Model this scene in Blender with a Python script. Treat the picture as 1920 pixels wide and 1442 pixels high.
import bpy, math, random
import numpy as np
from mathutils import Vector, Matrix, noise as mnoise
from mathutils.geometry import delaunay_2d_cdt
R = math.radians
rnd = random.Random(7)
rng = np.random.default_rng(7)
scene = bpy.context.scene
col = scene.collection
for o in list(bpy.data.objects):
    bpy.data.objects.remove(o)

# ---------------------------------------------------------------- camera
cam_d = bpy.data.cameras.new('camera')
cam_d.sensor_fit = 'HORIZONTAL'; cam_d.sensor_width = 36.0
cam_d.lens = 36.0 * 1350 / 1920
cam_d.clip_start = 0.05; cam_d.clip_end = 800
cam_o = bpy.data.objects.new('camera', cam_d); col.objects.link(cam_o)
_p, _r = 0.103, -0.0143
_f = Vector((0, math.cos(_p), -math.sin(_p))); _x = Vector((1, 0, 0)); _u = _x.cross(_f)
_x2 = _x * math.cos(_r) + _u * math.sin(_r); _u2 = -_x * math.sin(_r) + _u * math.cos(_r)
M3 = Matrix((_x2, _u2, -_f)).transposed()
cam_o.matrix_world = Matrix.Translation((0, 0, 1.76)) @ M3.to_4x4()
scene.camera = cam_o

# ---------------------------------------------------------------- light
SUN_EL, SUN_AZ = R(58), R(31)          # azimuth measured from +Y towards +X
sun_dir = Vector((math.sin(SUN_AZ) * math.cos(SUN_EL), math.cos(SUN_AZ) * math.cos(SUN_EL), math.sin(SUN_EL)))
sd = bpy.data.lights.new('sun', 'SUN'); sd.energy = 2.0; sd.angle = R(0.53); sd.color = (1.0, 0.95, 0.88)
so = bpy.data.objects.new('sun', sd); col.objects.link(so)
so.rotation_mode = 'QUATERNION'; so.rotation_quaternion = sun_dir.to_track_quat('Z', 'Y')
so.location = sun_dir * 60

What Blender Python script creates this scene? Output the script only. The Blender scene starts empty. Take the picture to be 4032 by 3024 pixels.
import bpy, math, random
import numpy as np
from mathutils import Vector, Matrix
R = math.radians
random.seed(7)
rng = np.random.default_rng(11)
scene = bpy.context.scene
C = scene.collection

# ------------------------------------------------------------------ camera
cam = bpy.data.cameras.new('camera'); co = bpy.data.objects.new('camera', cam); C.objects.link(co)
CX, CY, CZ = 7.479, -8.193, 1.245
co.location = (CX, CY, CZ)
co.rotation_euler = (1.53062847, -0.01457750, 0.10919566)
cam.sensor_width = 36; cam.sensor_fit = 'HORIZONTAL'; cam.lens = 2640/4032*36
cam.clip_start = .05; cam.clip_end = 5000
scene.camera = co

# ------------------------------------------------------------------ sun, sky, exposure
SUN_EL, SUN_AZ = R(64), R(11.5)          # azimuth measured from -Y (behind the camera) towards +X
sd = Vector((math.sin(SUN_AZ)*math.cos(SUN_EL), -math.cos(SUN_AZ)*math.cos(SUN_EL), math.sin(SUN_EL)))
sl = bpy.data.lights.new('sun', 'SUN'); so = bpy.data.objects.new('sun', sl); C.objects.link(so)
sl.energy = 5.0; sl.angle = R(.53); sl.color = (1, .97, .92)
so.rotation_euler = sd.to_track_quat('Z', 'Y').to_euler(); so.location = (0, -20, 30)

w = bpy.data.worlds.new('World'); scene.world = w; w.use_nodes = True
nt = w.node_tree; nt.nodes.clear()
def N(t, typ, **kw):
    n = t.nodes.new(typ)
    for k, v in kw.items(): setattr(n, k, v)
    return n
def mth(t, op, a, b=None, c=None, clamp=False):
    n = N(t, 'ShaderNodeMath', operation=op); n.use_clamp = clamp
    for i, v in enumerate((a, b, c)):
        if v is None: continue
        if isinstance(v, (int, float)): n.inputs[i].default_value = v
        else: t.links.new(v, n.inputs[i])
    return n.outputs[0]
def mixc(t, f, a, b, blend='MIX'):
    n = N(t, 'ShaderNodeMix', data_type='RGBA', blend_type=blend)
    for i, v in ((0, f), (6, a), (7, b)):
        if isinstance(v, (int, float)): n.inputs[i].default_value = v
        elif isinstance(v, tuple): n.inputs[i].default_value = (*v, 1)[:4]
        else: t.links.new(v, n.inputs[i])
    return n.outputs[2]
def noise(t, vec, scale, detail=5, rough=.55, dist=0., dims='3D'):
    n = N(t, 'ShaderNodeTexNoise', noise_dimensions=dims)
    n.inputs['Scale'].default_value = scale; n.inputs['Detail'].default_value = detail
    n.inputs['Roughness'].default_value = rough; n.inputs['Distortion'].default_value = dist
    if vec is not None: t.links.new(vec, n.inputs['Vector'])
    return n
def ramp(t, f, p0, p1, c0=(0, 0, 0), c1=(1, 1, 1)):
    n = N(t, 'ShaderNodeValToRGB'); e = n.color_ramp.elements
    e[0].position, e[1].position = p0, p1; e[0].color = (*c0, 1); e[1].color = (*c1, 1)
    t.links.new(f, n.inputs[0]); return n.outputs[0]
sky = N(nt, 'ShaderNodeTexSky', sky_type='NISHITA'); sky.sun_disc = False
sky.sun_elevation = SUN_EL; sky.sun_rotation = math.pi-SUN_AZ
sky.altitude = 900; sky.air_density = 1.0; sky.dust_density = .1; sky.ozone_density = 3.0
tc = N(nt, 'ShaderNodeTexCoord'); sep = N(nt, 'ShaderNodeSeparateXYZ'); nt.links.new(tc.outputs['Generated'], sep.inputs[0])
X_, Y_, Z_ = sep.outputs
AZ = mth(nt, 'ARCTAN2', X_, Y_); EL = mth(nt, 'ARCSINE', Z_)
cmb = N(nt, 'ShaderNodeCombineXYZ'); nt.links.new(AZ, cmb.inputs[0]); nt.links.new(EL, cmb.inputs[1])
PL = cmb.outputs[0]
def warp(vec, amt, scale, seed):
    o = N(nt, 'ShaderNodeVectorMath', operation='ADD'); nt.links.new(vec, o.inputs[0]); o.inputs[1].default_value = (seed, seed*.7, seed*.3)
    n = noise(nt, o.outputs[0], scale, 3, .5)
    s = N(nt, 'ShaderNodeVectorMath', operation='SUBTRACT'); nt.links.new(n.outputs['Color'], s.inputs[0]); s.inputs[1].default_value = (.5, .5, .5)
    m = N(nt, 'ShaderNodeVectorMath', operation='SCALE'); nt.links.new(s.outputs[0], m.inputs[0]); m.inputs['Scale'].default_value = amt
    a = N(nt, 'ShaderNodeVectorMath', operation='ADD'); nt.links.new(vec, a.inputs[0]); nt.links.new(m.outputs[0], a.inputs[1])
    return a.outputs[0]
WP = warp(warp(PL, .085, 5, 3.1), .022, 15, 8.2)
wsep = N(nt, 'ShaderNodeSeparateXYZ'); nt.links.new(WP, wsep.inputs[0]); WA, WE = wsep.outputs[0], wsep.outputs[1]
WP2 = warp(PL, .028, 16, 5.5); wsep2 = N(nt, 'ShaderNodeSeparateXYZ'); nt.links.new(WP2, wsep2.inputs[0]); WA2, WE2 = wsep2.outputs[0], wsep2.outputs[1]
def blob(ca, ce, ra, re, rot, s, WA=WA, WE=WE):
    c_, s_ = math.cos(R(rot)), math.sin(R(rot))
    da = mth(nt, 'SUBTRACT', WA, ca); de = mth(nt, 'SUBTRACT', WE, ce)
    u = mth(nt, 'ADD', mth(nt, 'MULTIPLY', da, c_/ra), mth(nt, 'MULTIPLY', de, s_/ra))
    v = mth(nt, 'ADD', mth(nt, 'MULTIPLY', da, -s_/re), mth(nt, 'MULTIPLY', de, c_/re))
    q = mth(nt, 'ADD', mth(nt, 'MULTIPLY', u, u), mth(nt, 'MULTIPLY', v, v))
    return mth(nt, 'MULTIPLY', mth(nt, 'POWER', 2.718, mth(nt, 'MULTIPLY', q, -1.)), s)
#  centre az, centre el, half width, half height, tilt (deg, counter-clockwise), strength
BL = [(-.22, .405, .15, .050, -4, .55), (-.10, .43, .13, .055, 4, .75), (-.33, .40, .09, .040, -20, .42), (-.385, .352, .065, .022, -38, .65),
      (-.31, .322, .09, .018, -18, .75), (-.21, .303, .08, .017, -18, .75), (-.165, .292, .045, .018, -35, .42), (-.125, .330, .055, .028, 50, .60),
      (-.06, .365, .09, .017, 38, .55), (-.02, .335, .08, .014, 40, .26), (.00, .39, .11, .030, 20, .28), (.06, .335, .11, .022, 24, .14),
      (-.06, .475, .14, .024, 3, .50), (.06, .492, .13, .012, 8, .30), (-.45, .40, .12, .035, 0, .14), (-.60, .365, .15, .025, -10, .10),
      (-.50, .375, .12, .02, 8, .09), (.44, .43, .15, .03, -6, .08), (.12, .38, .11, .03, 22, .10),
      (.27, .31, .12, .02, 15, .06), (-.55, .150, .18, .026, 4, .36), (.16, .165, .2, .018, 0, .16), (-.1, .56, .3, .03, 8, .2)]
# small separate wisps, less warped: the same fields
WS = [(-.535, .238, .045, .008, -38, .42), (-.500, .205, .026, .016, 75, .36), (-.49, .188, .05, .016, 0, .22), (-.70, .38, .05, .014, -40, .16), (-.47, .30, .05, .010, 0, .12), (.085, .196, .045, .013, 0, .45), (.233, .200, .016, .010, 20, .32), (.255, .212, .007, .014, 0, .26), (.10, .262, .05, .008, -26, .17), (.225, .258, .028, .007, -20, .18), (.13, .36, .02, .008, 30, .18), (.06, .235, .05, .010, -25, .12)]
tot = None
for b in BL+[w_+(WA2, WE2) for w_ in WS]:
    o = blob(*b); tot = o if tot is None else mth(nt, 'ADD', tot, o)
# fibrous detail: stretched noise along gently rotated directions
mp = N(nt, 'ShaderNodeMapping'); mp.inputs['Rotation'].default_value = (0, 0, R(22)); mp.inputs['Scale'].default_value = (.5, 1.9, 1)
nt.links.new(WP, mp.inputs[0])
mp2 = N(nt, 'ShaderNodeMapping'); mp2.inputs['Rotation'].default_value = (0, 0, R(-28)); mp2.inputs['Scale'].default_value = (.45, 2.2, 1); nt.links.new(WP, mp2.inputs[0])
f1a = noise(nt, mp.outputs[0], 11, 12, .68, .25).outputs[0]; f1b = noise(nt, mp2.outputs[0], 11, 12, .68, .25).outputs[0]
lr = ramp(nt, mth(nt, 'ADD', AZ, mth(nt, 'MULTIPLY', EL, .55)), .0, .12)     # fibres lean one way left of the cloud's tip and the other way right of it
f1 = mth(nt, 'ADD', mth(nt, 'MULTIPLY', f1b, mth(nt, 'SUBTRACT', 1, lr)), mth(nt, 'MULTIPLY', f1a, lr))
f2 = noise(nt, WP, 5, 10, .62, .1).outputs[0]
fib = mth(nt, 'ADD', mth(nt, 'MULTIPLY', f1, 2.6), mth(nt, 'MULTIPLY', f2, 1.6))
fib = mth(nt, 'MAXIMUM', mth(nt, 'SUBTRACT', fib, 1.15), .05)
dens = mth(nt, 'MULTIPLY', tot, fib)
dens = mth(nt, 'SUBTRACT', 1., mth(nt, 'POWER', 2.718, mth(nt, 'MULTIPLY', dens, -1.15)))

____

Extract and output the part that opens with the line containing "What Blender Python" and closes with the line containing "so.rotation_euler = sd.to_track_quat('Z', 'Y').to_euler();", unchanged, ends included.

What Blender Python script creates this scene? Output the script only. The Blender scene starts empty. Take the picture to be 4032 by 3024 pixels.
import bpy, math, random
import numpy as np
from mathutils import Vector, Matrix
R = math.radians
random.seed(7)
rng = np.random.default_rng(11)
scene = bpy.context.scene
C = scene.collection

# ------------------------------------------------------------------ camera
cam = bpy.data.cameras.new('camera'); co = bpy.data.objects.new('camera', cam); C.objects.link(co)
CX, CY, CZ = 7.479, -8.193, 1.245
co.location = (CX, CY, CZ)
co.rotation_euler = (1.53062847, -0.01457750, 0.10919566)
cam.sensor_width = 36; cam.sensor_fit = 'HORIZONTAL'; cam.lens = 2640/4032*36
cam.clip_start = .05; cam.clip_end = 5000
scene.camera = co

# ------------------------------------------------------------------ sun, sky, exposure
SUN_EL, SUN_AZ = R(64), R(11.5)          # azimuth measured from -Y (behind the camera) towards +X
sd = Vector((math.sin(SUN_AZ)*math.cos(SUN_EL), -math.cos(SUN_AZ)*math.cos(SUN_EL), math.sin(SUN_EL)))
sl = bpy.data.lights.new('sun', 'SUN'); so = bpy.data.objects.new('sun', sl); C.objects.link(so)
sl.energy = 5.0; sl.angle = R(.53); sl.color = (1, .97, .92)
so.rotation_euler = sd.to_track_quat('Z', 'Y').to_euler(); so.location = (0, -20, 30)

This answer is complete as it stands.